O país está a perder artistas, porque os assusta. Mas uma coisa é certa: um artista é sempre artista, quer estude artes, quer viva delas, quer as desenhe só na cabeça. Carlos aspira ao dia em que pode finalmente arregaçar mangas num “projeto que misture eletrotecnia com artes”. Alexandra Mendes, a jovem da música, não descarta tirar outro curso a seguir: “não por deixar de gostar deste, mas por gostar de tantos outros, e todos se complementarem tão bem”. E pesando na balança o medo com a felicidade, e a instabilidade com a adrenalina, verte-se tudo para a mesma vida e, no fim, “tudo isto só dá mais vontade para trabalhar. Para andar para a frente, e não ficar à espera que as coisas aconteçam”, confessa Luana Carneiro, a intérprete, expectante e animada.

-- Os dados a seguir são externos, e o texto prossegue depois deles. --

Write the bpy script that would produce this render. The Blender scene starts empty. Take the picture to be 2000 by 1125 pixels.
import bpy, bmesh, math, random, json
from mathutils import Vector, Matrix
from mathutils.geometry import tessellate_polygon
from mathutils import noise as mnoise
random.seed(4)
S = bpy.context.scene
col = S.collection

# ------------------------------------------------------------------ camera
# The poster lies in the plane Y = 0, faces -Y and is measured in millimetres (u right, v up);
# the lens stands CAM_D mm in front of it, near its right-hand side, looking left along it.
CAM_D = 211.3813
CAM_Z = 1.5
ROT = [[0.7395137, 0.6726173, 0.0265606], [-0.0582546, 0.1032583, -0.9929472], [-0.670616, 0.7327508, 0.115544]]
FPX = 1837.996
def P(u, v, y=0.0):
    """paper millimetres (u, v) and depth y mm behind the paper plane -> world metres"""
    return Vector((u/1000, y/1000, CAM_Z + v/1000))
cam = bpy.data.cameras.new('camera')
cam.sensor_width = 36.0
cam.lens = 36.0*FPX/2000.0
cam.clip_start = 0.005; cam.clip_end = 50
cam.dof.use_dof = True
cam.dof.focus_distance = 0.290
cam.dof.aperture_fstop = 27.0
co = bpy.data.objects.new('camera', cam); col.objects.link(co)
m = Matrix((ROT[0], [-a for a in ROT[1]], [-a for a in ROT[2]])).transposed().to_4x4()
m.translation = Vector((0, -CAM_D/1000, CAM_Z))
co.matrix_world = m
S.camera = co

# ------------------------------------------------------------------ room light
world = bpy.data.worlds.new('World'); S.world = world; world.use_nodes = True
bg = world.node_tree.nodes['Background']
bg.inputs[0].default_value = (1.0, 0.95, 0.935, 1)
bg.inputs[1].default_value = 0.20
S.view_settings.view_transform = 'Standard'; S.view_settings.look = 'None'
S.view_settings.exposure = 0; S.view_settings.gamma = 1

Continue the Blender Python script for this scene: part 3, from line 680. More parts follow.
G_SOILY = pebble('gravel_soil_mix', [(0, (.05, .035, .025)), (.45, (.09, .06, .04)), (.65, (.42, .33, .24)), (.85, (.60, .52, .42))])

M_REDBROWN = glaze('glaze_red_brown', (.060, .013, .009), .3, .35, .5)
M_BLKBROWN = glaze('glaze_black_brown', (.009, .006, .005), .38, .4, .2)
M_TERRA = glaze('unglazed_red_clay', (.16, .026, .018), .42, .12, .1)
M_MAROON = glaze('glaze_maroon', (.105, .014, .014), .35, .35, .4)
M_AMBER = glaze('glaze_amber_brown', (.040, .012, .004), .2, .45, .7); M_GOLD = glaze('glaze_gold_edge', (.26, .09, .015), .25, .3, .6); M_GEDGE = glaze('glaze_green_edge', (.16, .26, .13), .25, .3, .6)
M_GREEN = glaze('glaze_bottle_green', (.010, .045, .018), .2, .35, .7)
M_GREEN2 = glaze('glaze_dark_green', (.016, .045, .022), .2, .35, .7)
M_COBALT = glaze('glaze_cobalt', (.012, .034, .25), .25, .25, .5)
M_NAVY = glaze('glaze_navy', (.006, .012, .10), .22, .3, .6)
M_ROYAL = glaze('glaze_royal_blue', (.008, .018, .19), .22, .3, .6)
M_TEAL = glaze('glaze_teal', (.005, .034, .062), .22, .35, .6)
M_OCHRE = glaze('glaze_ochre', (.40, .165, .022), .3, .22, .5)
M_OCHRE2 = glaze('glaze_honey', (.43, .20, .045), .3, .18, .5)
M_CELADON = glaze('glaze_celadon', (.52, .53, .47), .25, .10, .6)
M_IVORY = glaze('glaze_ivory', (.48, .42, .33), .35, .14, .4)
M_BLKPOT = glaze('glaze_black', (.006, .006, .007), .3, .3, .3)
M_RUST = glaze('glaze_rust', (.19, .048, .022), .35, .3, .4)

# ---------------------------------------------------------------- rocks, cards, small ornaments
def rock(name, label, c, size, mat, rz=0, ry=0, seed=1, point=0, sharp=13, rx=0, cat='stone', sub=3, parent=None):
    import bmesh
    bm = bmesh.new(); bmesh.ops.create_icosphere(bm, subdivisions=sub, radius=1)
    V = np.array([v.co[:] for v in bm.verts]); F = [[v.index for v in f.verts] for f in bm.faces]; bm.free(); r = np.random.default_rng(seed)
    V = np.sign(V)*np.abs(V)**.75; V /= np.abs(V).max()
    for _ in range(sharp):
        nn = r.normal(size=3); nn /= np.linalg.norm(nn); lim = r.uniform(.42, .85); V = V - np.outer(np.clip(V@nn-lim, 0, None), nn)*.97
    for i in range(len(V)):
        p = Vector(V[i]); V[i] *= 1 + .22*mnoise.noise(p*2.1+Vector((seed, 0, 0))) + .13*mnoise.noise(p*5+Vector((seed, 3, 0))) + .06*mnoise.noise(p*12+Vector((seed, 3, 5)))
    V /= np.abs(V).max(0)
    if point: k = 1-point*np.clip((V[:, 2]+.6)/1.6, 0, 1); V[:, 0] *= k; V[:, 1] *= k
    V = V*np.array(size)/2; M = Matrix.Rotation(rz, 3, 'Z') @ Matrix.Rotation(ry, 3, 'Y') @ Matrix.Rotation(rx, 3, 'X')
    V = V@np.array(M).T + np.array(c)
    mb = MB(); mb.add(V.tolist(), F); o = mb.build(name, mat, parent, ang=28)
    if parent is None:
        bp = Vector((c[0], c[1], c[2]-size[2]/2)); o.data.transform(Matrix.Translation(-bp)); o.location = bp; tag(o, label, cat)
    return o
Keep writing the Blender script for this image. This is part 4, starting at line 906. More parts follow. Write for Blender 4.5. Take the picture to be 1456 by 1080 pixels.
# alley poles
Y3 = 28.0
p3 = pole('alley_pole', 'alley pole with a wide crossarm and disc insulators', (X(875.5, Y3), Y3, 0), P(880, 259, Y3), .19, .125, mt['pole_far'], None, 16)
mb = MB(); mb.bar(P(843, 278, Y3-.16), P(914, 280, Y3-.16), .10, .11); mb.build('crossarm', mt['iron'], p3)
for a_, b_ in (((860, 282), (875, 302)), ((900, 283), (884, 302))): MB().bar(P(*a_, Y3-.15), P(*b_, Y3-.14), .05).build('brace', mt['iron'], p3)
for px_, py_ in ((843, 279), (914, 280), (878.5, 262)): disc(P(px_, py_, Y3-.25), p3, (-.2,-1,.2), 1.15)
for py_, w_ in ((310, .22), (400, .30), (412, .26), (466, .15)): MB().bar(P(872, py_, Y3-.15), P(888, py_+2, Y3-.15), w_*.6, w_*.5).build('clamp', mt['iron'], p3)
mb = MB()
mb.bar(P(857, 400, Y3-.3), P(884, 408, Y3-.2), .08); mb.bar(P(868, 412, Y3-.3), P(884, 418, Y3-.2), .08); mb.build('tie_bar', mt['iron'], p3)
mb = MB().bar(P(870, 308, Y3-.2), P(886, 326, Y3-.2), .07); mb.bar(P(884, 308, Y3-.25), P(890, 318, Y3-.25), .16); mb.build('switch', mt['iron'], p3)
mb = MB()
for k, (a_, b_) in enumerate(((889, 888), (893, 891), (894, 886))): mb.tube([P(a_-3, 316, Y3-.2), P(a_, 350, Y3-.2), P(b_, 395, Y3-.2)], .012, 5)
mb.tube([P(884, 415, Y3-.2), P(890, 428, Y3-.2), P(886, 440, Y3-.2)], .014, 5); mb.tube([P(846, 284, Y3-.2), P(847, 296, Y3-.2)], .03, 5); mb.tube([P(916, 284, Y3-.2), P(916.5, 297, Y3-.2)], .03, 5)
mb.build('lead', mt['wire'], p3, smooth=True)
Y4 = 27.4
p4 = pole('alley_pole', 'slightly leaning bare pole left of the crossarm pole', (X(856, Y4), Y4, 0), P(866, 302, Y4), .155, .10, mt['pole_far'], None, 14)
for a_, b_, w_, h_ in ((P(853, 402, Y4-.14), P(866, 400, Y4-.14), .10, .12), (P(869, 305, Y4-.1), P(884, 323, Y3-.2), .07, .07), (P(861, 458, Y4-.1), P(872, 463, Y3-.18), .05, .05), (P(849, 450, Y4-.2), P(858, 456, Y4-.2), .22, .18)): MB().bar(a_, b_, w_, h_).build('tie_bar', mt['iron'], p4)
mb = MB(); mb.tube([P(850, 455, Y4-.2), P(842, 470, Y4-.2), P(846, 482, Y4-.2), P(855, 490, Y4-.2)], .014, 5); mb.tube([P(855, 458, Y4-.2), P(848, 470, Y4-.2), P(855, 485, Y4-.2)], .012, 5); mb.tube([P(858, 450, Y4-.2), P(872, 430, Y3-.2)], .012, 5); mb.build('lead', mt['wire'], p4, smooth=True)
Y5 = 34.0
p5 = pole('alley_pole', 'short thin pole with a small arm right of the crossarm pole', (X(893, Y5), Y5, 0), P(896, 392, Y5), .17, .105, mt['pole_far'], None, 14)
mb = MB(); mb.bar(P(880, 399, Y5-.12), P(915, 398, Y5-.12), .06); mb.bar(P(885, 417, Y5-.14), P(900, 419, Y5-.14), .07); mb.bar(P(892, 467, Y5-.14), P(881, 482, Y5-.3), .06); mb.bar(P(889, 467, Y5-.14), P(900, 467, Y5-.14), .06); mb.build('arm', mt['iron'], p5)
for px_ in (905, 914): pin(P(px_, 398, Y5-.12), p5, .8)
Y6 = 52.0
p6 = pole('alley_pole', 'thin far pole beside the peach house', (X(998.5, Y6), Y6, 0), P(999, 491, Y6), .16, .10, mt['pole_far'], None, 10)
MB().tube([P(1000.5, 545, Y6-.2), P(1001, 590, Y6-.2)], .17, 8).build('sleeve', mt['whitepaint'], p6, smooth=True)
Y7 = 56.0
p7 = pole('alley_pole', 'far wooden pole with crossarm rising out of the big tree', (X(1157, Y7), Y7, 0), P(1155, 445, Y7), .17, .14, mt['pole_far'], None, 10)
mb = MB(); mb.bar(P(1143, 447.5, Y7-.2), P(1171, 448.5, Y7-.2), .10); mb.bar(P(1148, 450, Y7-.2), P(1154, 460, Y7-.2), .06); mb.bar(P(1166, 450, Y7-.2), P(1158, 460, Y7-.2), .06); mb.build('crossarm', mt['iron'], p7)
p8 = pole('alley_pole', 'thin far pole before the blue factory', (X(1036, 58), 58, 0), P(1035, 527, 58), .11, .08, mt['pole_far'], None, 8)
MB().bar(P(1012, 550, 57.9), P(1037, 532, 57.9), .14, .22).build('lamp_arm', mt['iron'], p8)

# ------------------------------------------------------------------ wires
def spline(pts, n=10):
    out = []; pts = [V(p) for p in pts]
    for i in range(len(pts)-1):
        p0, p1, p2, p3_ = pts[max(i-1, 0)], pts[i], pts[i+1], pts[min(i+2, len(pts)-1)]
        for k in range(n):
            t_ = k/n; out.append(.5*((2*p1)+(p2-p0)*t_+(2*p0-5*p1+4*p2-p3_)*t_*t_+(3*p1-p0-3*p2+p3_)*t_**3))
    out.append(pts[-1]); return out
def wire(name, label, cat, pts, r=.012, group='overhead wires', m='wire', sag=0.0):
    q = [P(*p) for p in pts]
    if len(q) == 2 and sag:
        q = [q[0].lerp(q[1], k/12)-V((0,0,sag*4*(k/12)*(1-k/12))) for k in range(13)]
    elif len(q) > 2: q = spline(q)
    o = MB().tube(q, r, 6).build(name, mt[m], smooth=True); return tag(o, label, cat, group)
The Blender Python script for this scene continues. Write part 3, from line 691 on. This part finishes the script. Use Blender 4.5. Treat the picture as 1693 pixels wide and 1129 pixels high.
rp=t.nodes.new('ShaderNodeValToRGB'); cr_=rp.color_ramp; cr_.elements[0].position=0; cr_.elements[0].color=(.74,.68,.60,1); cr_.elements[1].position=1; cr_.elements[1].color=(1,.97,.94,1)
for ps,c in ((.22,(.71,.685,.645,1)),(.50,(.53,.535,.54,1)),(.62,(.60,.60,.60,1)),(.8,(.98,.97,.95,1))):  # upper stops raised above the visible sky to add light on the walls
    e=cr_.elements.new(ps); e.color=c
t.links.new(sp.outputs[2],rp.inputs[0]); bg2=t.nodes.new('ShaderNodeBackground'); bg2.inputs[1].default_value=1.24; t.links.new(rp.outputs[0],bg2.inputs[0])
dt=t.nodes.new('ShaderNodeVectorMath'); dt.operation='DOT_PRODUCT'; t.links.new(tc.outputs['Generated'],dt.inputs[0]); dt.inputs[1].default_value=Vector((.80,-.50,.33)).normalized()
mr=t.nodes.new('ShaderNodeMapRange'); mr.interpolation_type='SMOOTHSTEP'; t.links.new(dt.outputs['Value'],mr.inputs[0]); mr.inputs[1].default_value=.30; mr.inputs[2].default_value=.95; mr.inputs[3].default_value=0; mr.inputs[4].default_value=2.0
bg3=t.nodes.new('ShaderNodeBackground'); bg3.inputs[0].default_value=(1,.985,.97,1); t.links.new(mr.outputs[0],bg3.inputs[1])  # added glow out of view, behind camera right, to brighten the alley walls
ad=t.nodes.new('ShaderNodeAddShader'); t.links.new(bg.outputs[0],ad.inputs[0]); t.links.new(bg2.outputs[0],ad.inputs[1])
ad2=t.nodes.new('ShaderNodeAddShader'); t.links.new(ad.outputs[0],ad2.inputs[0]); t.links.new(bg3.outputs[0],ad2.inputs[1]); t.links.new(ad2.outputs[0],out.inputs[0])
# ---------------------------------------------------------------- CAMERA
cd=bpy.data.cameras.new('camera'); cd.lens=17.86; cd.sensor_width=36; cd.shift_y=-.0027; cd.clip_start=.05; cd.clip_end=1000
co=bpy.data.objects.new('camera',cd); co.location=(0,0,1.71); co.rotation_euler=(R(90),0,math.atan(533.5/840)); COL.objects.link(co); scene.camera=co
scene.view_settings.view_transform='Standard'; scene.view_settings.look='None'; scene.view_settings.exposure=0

Em casa, noutra cidade, ou noutro país, os jovens artistas portugueses olham para o mundo com uma atenção crítica, que caracteriza a geração, e pedem gosto, por parte de quem manda e distribui os recursos destinados às artes. Mais do que isso: pedem recursos destinados às artes. Portugueses em Portugal, ou portugueses noutro canto qualquer, levam, orgulhosamente, uma cultura autêntica e uma mentalidade artística que é “uma arma, carregada de futuro”.